Entries –
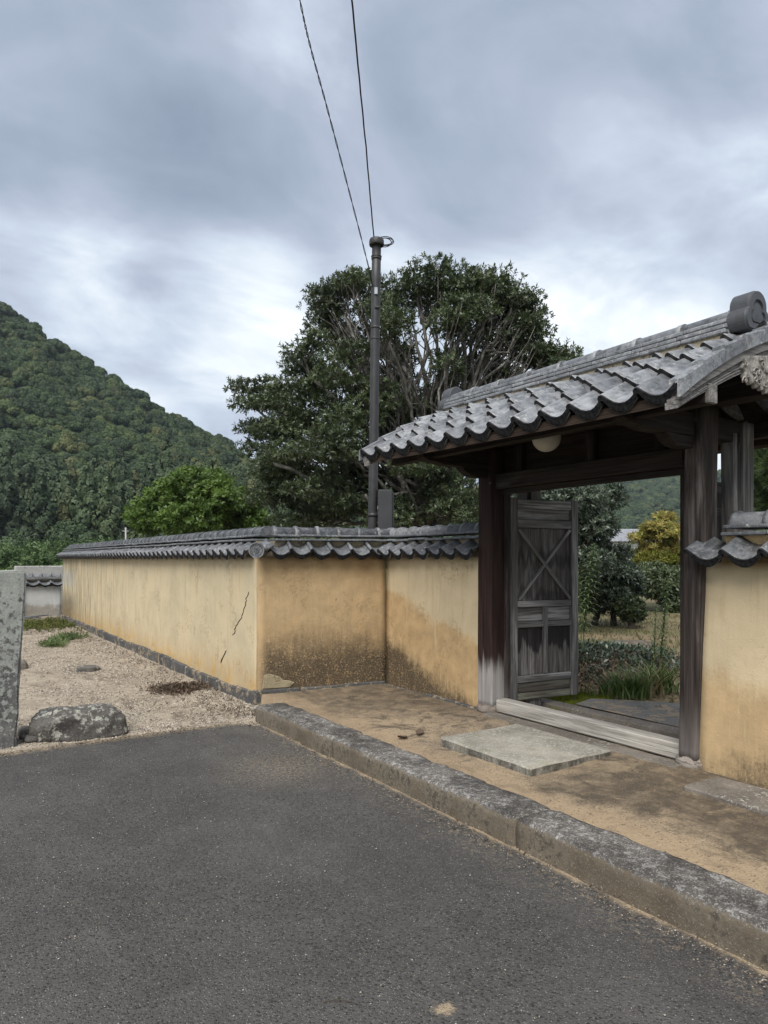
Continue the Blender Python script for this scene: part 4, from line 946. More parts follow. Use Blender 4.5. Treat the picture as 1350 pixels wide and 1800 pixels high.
me = bpy.data.meshes.new('standing_stone'); bm.to_mesh(me); bm.free()
o = link('standing_stone', me, M['stele'], None, (.515, 6.93, .62), (0, R(.8), R(-3))); tag(o, 'tall grey lichen-covered stone pillar at the left edge of the yard', 'stone pillar', kind='thing')
for i, (px, py, dx, dy, dz, lab) in enumerate([(48, 1292, .16, .2, .1, 'small flat grey stone wedged between stone pillar and boulder'), (60, 1304, .14, .12, .08, 'small blue-grey stone in front of the boulder beside the asphalt'), (42, 1302, .07, .06, .05, 'tiny pale pebble stone at the foot of the stone pillar')]):
    a = at(px, py, 1) - Vector((0, 0, H)); t = -H / a.z
    o = link('loose_stone', stone_mesh('loose_stone', dx, dy, dz, 20 + i, 2, .25), M['boulder'] if i else M['slabdark'], None, (a.x * t, a.y * t, .03)); tag(o, lab, 'stone', 'loose stones by the pillar', 'thing')
o = rough_block('flat_stone', .90, 1.32, 11.55, 11.85, -.05, .10, M['slabdark'], None, .03, .03, 3, 8); tag(o, 'flat grey stone lying on the gravel behind the stone pillar', 'stone', kind='thing')
o = link('fieldstone', stone_mesh('fieldstone', .34, .26, .10, 31, 3, .25), M['boulder'], None, (2.02, 10.9, .015)); tag(o, 'half-buried brown stone in the middle of the gravel yard', 'stone', kind='thing')
o = link('pebble_stone', stone_mesh('pebble_stone', .05, .05, .06, 33, 2, .1), M['slab'], None, (2.93, 6.95, .025)); tag(o, 'small round pebble at the wall corner beside the kerb end', 'stone', kind='thing')

# ------------------------------------------------------------------ scatter helpers (numpy)
nr = np.random.default_rng(7)
def rot_to(D, ang):
    """frames with local z along D (n,3), spun by ang"""
    D = D / np.linalg.norm(D, axis=1, keepdims=True); A = np.where(np.abs(D[:, 2:3]) < .9, np.array([[0, 0, 1.0]]), np.array([[1.0, 0, 0]]))
    U = np.cross(A, D); U /= np.linalg.norm(U, axis=1, keepdims=True); W_ = np.cross(D, U); c, s = np.cos(ang)[:, None], np.sin(ang)[:, None]
    return U * c + W_ * s, W_ * c - U * s, D
def pebbles(name, P, size, mat, flat=.6):
    n = len(P); T = np.array([[1, 0, 0], [-1, 0, 0], [0, 1, 0], [0, -1, 0], [0, 0, 1], [0, 0, -.4]], float); Fq = np.array([[0, 2, 4], [2, 1, 4], [1, 3, 4], [3, 0, 4], [2, 0, 5], [1, 2, 5], [3, 1, 5], [0, 3, 5]])
    a = nr.uniform(0, 6.28, n); s = size[:, None, None] * nr.uniform(.6, 1.3, (n, 1, 3)) * np.array([1, 1, flat]); V = T[None] * s; c, q = np.cos(a)[:, None], np.sin(a)[:, None]
    X = V[:, :, 0] * c - V[:, :, 1] * q; Y = V[:, :, 0] * q + V[:, :, 1] * c; V = np.stack([X, Y, V[:, :, 2]], 2) + P[:, None, :]
    me = npmesh(name, V.reshape(-1, 3), (Fq[None] + (np.arange(n) * 6)[:, None, None]).reshape(-1, 3)); return link(name, me, mat)
# gravel chips on the yard, denser near the viewer
n = 60000; yy = 6.5 + (nr.random(n) ** 2.2) * 13.5; xx = nr.uniform(.35, 3.05, n); P = np.stack([xx, yy, [gravel_z(a, b) if b > 6.9 else min(gravel_z(a, b), -.012 + .09 * max(0, b - 6.55)) for a, b in zip(xx, yy)]], 1)
P = P[(P[:, 1] > 6.70 + .05 * np.sin(P[:, 0] * 9)) | (nr.random(n) < .12)]
keep = np.array([fbm((a * 1.3, b * .6, 8)) * .9 + fbm((a * 5, b * 3, 2)) * .35 for a, b in P[:, :2]]) < nr.normal(.12, .22, len(P)); P = P[keep]
tag(pebbles('gravel', P, nr.uniform(.006, .016, len(P)) * (1 + .04 * (P[:, 1] - 6.5)), M['pebble']), 'pale loose gravel chips covering the yard by the long wall', 'gravel', kind='stuff')
n = 2600; xx = np.where(nr.random(n) < .55, nr.normal(2.72, .06, n), nr.uniform(.3, 2.7, n)); yy = nr.uniform(1.0, 6.6, n); k = (xx < 2.79); P = np.stack([xx, yy, np.full(n, .004)], 1)[k]
tag(pebbles('road_grit', P, nr.uniform(.002, .0055, len(P)), M['pebble']), 'loose sand grains and grit scattered on the asphalt', 'grit', kind='stuff')
n = 9000; xx = nr.uniform(3.1, 4.45, n); yy = nr.uniform(.8, 6.85, n); P = np.stack([xx, yy, [fore_z(a, b) + .001 for a, b in zip(xx, yy)]], 1); k = ~((xx > 3.38) & (xx < 4.25) & (yy > 3.4) & (yy < 4.45)) & ~((xx > 3.97) & (yy < 2.72))
M['grit'] = m_pebble('earth_grit', [(.12, .095, .07), (.24, .185, .12), (.17, .135, .095), (.32, .25, .165), (.08, .065, .05)])
tag(pebbles('earth_grit', P[k], nr.uniform(.002, .0058, k.sum()), M['grit']), 'coarse sandy grit on the raised earth strip', 'grit', kind='stuff')
# ------------------------------------------------------------------ foliage
def spray_template(kind, L, Wd, k, rs):
    """k leaves round a short twig; returns verts (k*4,3) quads, in local frame with z along the shoot"""
    V = []
    for i in range(k):
        a = i * 2.4 + rs.uniform(-.3, .3); el = R(rs.uniform(12, 68)) if kind == 'broad' else R(rs.uniform(25, 60)); l = L * rs.uniform(.75, 1.2); w_ = Wd * rs.uniform(.8, 1.15); z0 = L * .9 * i / k
        d = np.array([math.cos(a) * math.cos(el), math.sin(a) * math.cos(el), math.sin(el)]); s = np.array([-math.sin(a), math.cos(a), 0]); u = np.cross(d, s)
        b = np.array([0, 0, z0]); droop = -u * l * .10 * (1 if u[2] > 0 else -1)
        V += [b, b + d * l * .5 + s * w_ / 2 + u * w_ * .12, b + d * l + droop, b + d * l * .5 - s * w_ / 2 + u * w_ * .12]
    return np.array(V)
def flat_template(L, k, rs):
    V = []
    for i in range(k):
        a = i * 2.4 + rs.uniform(-.4, .4); r = L * .55 * rs.uniform(.2, 1); c = np.array([math.cos(a) * r, math.sin(a) * r, rs.uniform(-.08, .12) * L]); q = rs.uniform(0, 6.28); l = L * rs.uniform(.3, .55); t_ = rs.uniform(-.35, .35)
        d = np.array([math.cos(q), math.sin(q), t_]); s = np.array([-math.sin(q), math.cos(q), rs.uniform(-.35, .35)]) * .6; V += [c - d * l, c + s * l, c + d * l, c - s * l]
    return np.array(V)
def clump_points(cl, n, shell=.55):
    cl = np.asarray(cl, float); vol = (cl[:, 3] * cl[:, 4] * cl[:, 5]) ** (2 / 3); idx = nr.choice(len(cl), n, p=vol / vol.sum()); D = nr.normal(size=(n, 3)); D /= np.linalg.norm(D, axis=1, keepdims=True)
    r = 1 - (nr.random(n) ** 1.6) * shell; C = cl[idx]; P = C[:, :3] + D * r[:, None] * C[:, 3:6]
    N = D / C[:, 3:6]; N /= np.linalg.norm(N, axis=1, keepdims=True); return P, N
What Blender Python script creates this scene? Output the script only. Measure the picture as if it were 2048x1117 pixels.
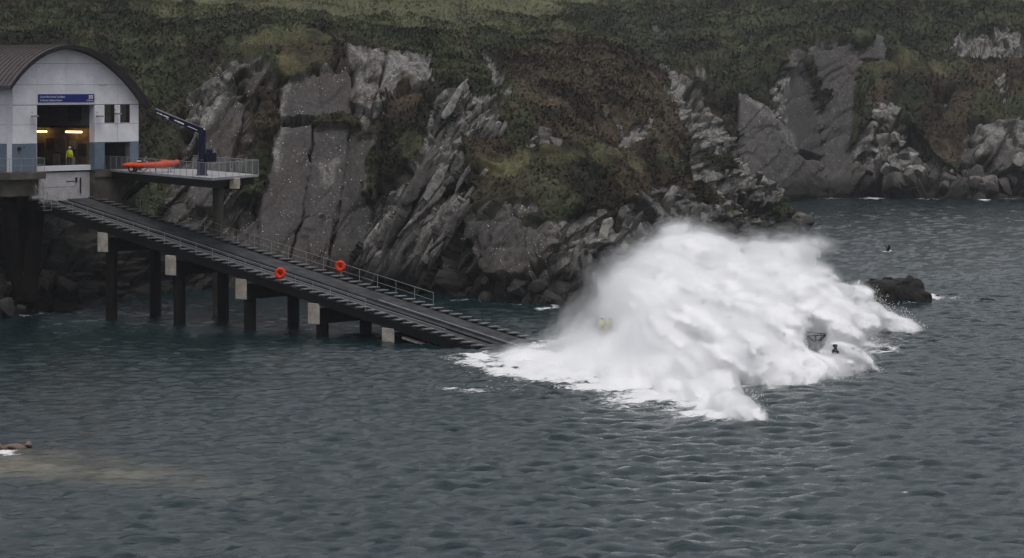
import bpy, bmesh, math, random
import numpy as np
from mathutils import Vector, Matrix, Quaternion
for o in list(bpy.data.objects): bpy.data.objects.remove(o)
scn = bpy.context.scene
COL = scn.collection
random.seed(7); RNG = np.random.default_rng(7)

# ------------------------------------------------------------------ camera
F, HZ, CH = 5600.0, 170.0, 18.3          # focal length (photo pixels), horizon row, camera height (m)
cd = bpy.data.cameras.new('camera'); cam = bpy.data.objects.new('camera', cd); COL.objects.link(cam)
cam.location = (0, 0, CH); cam.rotation_euler = (math.pi/2, 0, 0)
cd.sensor_width = 36; cd.lens = 36*F/2048; cd.shift_y = -(558.5-HZ)/2048
cd.clip_start = 1; cd.clip_end = 6000
scn.camera = cam
# ------------------------------------------------------------------ sky, sun, exposure
SUN_EL, SUN_AZ = 68, 160
w = bpy.data.worlds.new('World'); scn.world = w; w.use_nodes = True
nt = w.node_tree; nt.nodes.clear()
sky = nt.nodes.new('ShaderNodeTexSky'); sky.sky_type = 'NISHITA'; sky.sun_disc = False
sky.sun_elevation = math.radians(SUN_EL); sky.sun_rotation = math.radians(SUN_AZ)
sky.air_density = 1.0; sky.dust_density = 9.0; sky.ozone_density = 1.0
hs = nt.nodes.new('ShaderNodeHueSaturation'); hs.inputs['Saturation'].default_value = 0.42
bg = nt.nodes.new('ShaderNodeBackground'); bg.inputs['Strength'].default_value = 0.085
ow = nt.nodes.new('ShaderNodeOutputWorld')
cloud = nt.nodes.new('ShaderNodeMix'); cloud.data_type = 'RGBA'; cloud.inputs[0].default_value = .62; cloud.inputs[7].default_value = (5.45, 5.75, 6.2, 1)   # even layer of cloud over the sky
nt.links.new(sky.outputs[0], hs.inputs['Color']); nt.links.new(hs.outputs[0], cloud.inputs[6]); nt.links.new(cloud.outputs[2], bg.inputs[0]); nt.links.new(bg.outputs[0], ow.inputs[0])
sl = bpy.data.lights.new('sun', 'SUN'); sl.energy = 0.7; sl.angle = math.radians(30); sl.color = (1, .97, .94)
so = bpy.data.objects.new('sun', sl); COL.objects.link(so); so.location = (0, 0, 200)
az = math.radians(SUN_AZ); el = math.radians(SUN_EL)
sd = Vector((math.sin(az)*math.cos(el), math.cos(az)*math.cos(el), math.sin(el)))
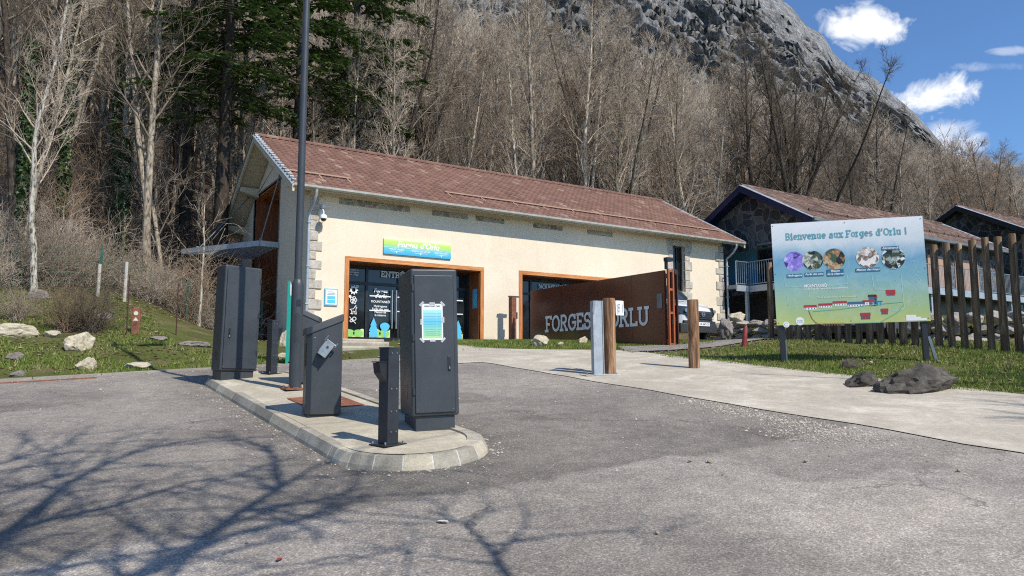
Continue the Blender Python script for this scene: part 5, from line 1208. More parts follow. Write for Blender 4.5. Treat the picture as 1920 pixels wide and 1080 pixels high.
# ================================================================= palisade
random.seed(21)
pal=thing('palisade_fence','tall palisade of round dark wooden poles behind the welcome board','fence',(16.9,9.,G(16.9,9.))); f0=tuple(pal.location)
dirx,diry=.16,-.987
def pal_pt(t): return (16.93+dirx*t,9.05+diry*t)
t=3.9; k=0
while t>-8.2:
    pass
    x,y=pal_pt(-t); 
    if k>60: break
    r=.079+random.uniform(-.006,.008); zt=2.76+random.uniform(-.05,.05); lx,ly=random.uniform(-.015,.015),random.uniform(-.02,.02); g_=G(x,y)
    mb=Off(f0); n=14; zs=[g_-.15,g_+.4,(g_+zt)/2,zt-.02,zt]; vs=[]
    for j,z in enumerate(zs):
        u=j/4
        for i in range(n):
            a=2*PI*i/n; rr=r*(1+.06*noise.noise(Vector((math.cos(a),math.sin(a),z*.9+k*3))))*(1-.06*u)*(1 if j<4 else .9); vs.append((x+lx*u+rr*math.cos(a),y+ly*u+rr*math.sin(a),z))
    mb.add(vs,[(j*n+i,j*n+(i+1)%n,(j+1)*n+(i+1)%n,(j+1)*n+i) for j in range(4) for i in range(n)]+[tuple(4*n+i for i in range(n))])
    obj('pole',mb,M['paling'],pal,smooth=True); k+=1; t-=.252
# ================================================================= rocks
def rock_mesh(name,seed,mat,sub=3,sharp=9,rough=.06):
    rnd=random.Random(seed); bm=bmesh.new(); bmesh.ops.create_icosphere(bm,subdivisions=sub,radius=1)
    pl=[]
    for i in range(sharp): v=Vector((rnd.gauss(0,1),rnd.gauss(0,1),rnd.gauss(0,.8))).normalized(); pl.append((v,rnd.uniform(.45,.80)))
    for v in bm.verts:
        for nn,d in pl:
            k=v.co.dot(nn)-d
            if k>0: v.co-=nn*k*.92
        v.co+=v.co.normalized()*(noise.noise(v.co*2.3+Vector((seed,0,0)))*rough*1.6+(abs(noise.noise(v.co*4.5+Vector((seed,4,0))))-.2)*rough*1.7+noise.noise(v.co*11+Vector((seed,4,0)))*rough*.55)
    me=bpy.data.meshes.new(name); bm.to_mesh(me); bm.free(); me.materials.append(mat); me.polygons.foreach_set('use_smooth',[False]*len(me.polygons)); return me
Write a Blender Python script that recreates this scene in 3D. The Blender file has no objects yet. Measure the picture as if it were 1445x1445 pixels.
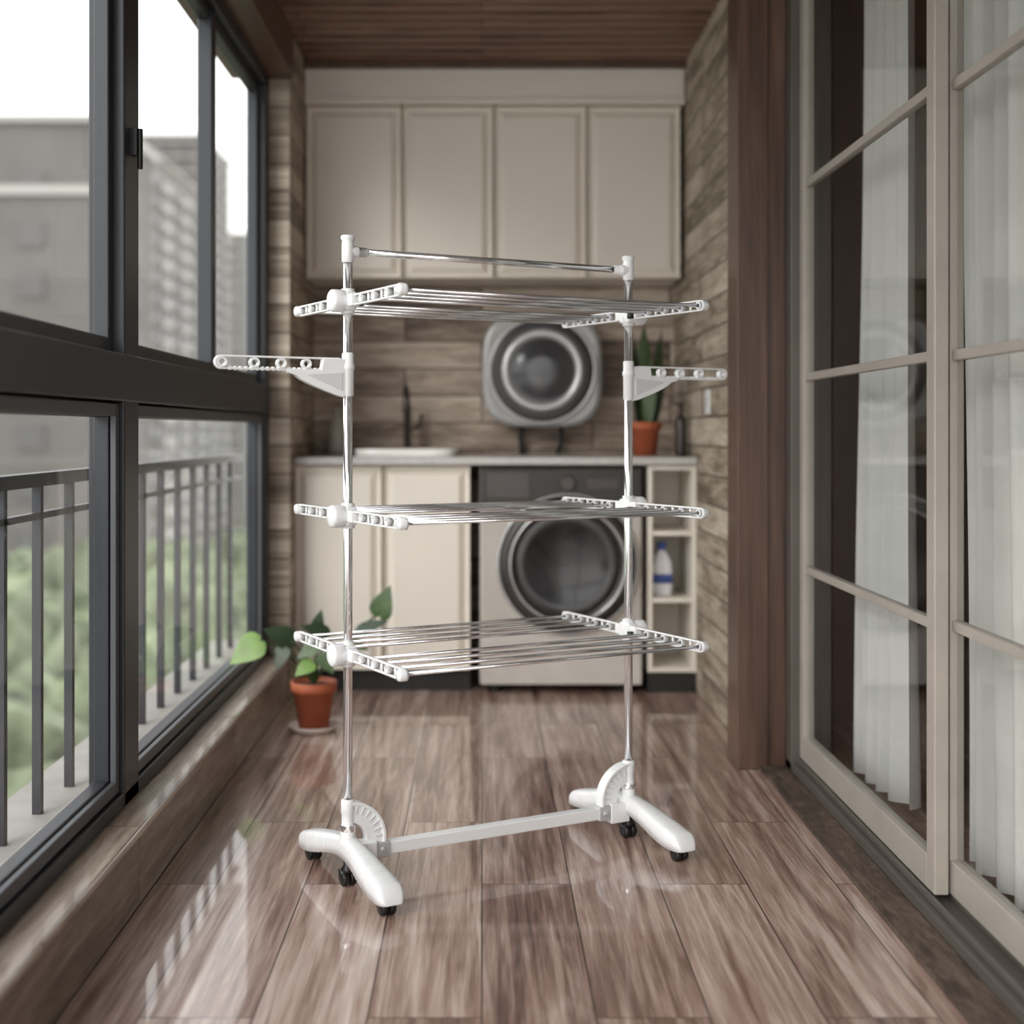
import bpy, bmesh, math, random
from mathutils import Vector, Matrix
random.seed(7)
scene = bpy.context.scene
try:
    scene.view_settings.view_transform = 'Standard'
    scene.view_settings.look = 'None'
except Exception: pass
F = 1905.0
EYE = 1.0

# ---------------------------------------------------------------- materials
def srgb(r, g, b):
    def c(v):
        v /= 255.0
        return v/12.92 if v <= 0.04045 else ((v+0.055)/1.055)**2.4
    return (c(r), c(g), c(b), 1)

def mat_new(name):
    m = bpy.data.materials.new(name); m.use_nodes = True
    nt = m.node_tree
    return m, nt, nt.nodes['Principled BSDF']

def simple(name, col, rough=0.5, metal=0.0, coat=0.0, noise=0.04, nscale=8.0, bump=0.0, trans=0.0, sheen=0.0, ior=1.5):
    m, nt, b = mat_new(name)
    tc = nt.nodes.new('ShaderNodeTexCoord')
    n = nt.nodes.new('ShaderNodeTexNoise'); n.inputs['Scale'].default_value = nscale; n.inputs['Detail'].default_value = 4
    nt.links.new(tc.outputs['Object'], n.inputs['Vector'])
    r = nt.nodes.new('ShaderNodeValToRGB')
    r.color_ramp.elements[0].position = 0.3; r.color_ramp.elements[1].position = 0.7
    r.color_ramp.elements[0].color = tuple(max(0, c*(1-noise*2)) for c in col[:3])+(1,)
    r.color_ramp.elements[1].color = tuple(min(1, c*(1+noise)) for c in col[:3])+(1,)
    nt.links.new(n.outputs['Fac'], r.inputs['Fac'])
    nt.links.new(r.outputs['Color'], b.inputs['Base Color'])
    b.inputs['Roughness'].default_value = rough
    b.inputs['Metallic'].default_value = metal
    b.inputs['Coat Weight'].default_value = coat
    b.inputs['IOR'].default_value = ior
    if trans: b.inputs['Transmission Weight'].default_value = trans
    if bump:
        bp = nt.nodes.new('ShaderNodeBump'); bp.inputs['Strength'].default_value = bump; bp.inputs['Distance'].default_value = 0.01
        nt.links.new(n.outputs['Fac'], bp.inputs['Height']); nt.links.new(bp.outputs['Normal'], b.inputs['Normal'])
    return m

def plank(name, L, R, plen, rowh, cols, rough=0.5, coat=0.0, seam=(0.02, 0.015, 0.012, 1), sl=2.0, sr=45.0, var=0.35, mort=0.0018, bump=0.3):
    m, nt, b = mat_new(name)
    N = nt.nodes; K = nt.links.new
    tc = N.new('ShaderNodeTexCoord'); sp = N.new('ShaderNodeSeparateXYZ'); K(tc.outputs['Object'], sp.inputs[0])
    cb = N.new('ShaderNodeCombineXYZ'); K(sp.outputs[L], cb.inputs[0]); K(sp.outputs[R], cb.inputs[1])
    br = N.new('ShaderNodeTexBrick'); K(cb.outputs[0], br.inputs['Vector'])
    br.inputs['Scale'].default_value = 1; br.inputs['Brick Width'].default_value = plen; br.inputs['Row Height'].default_value = rowh
    br.inputs['Mortar Size'].default_value = mort; br.inputs['Mortar Smooth'].default_value = 0.1
    br.inputs['Color1'].default_value = (0, 0, 0, 1); br.inputs['Color2'].default_value = (1, 1, 1, 1); br.inputs['Mortar'].default_value = (0.5, 0.5, 0.5, 1)
    br.offset = 0.41; br.offset_frequency = 2
    def mul(o, v):
        n = N.new('ShaderNodeMath'); n.operation = 'MULTIPLY'; K(o, n.inputs[0]); n.inputs[1].default_value = v; return n.outputs[0]
    def add(o, p):
        n = N.new('ShaderNodeMath'); n.operation = 'ADD'; K(o, n.inputs[0])
        if isinstance(p, float): n.inputs[1].default_value = p
        else: K(p, n.inputs[1])
        return n.outputs[0]
    rnd = N.new('ShaderNodeSeparateColor'); K(br.outputs['Color'], rnd.inputs[0])
    rv = rnd.outputs[0]
    def nz(a, c, detail, dist, off):
        cc = N.new('ShaderNodeCombineXYZ'); K(mul(sp.outputs[L], a), cc.inputs[0]); K(mul(sp.outputs[R], c), cc.inputs[1]); K(add(mul(rv, 30.0), off), cc.inputs[2])
        n = N.new('ShaderNodeTexNoise'); n.inputs['Scale'].default_value = 1; n.inputs['Detail'].default_value = detail; n.inputs['Roughness'].default_value = 0.62
        n.inputs['Distortion'].default_value = dist
        K(cc.outputs[0], n.inputs['Vector']); return n.outputs['Fac']
    n1 = nz(sl, sr, 5, 0.5, 0.0); n2 = nz(sl*0.6, sr*0.25, 3, 0.9, 11.0); n3 = nz(sl*4, sr*4, 3, 0.2, 5.0)
    v = add(add(mul(n1, 0.85), mul(n2, 0.6)), mul(n3, 0.30))
    v = add(v, mul(add(rv, -0.5), var*0.5))
    v = add(v, -0.375)
    rp = N.new('ShaderNodeValToRGB'); els = rp.color_ramp.elements
    while len(els) < len(cols): els.new(0.5)
    for i, (p, c) in enumerate(cols):
        els[i].position = p; els[i].color = c
    K(v, rp.inputs['Fac'])
    mx = N.new('ShaderNodeMix'); mx.data_type = 'RGBA'
    K(br.outputs['Fac'], mx.inputs['Factor']); K(rp.outputs['Color'], mx.inputs[6]); mx.inputs[7].default_value = seam
    K(mx.outputs[2], b.inputs['Base Color'])
    ro = N.new('ShaderNodeMath'); ro.operation = 'MULTIPLY_ADD'; K(n1, ro.inputs[0]); ro.inputs[1].default_value = 0.25; ro.inputs[2].default_value = rough-0.12
    K(ro.outputs[0], b.inputs['Roughness'])
    b.inputs['Coat Weight'].default_value = coat; b.inputs['Coat Roughness'].default_value = 0.035
    h = add(mul(n1, 0.25), mul(br.outputs['Fac'], -1.0))
    bp = N.new('ShaderNodeBump'); bp.inputs['Strength'].default_value = bump; bp.inputs['Distance'].default_value = 0.003
    K(h, bp.inputs['Height']); K(bp.outputs['Normal'], b.inputs['Normal'])
    return m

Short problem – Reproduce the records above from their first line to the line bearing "end', 'stone', kind='thing')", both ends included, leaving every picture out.

Full response –
Continue the Blender Python script for this scene: part 4, from line 946. More parts follow. Use Blender 4.5. Treat the picture as 1350 pixels wide and 1800 pixels high.
me = bpy.data.meshes.new('standing_stone'); bm.to_mesh(me); bm.free()
o = link('standing_stone', me, M['stele'], None, (.515, 6.93, .62), (0, R(.8), R(-3))); tag(o, 'tall grey lichen-covered stone pillar at the left edge of the yard', 'stone pillar', kind='thing')
for i, (px, py, dx, dy, dz, lab) in enumerate([(48, 1292, .16, .2, .1, 'small flat grey stone wedged between stone pillar and boulder'), (60, 1304, .14, .12, .08, 'small blue-grey stone in front of the boulder beside the asphalt'), (42, 1302, .07, .06, .05, 'tiny pale pebble stone at the foot of the stone pillar')]):
    a = at(px, py, 1) - Vector((0, 0, H)); t = -H / a.z
    o = link('loose_stone', stone_mesh('loose_stone', dx, dy, dz, 20 + i, 2, .25), M['boulder'] if i else M['slabdark'], None, (a.x * t, a.y * t, .03)); tag(o, lab, 'stone', 'loose stones by the pillar', 'thing')
o = rough_block('flat_stone', .90, 1.32, 11.55, 11.85, -.05, .10, M['slabdark'], None, .03, .03, 3, 8); tag(o, 'flat grey stone lying on the gravel behind the stone pillar', 'stone', kind='thing')
o = link('fieldstone', stone_mesh('fieldstone', .34, .26, .10, 31, 3, .25), M['boulder'], None, (2.02, 10.9, .015)); tag(o, 'half-buried brown stone in the middle of the gravel yard', 'stone', kind='thing')
o = link('pebble_stone', stone_mesh('pebble_stone', .05, .05, .06, 33, 2, .1), M['slab'], None, (2.93, 6.95, .025)); tag(o, 'small round pebble at the wall corner beside the kerb end', 'stone', kind='thing')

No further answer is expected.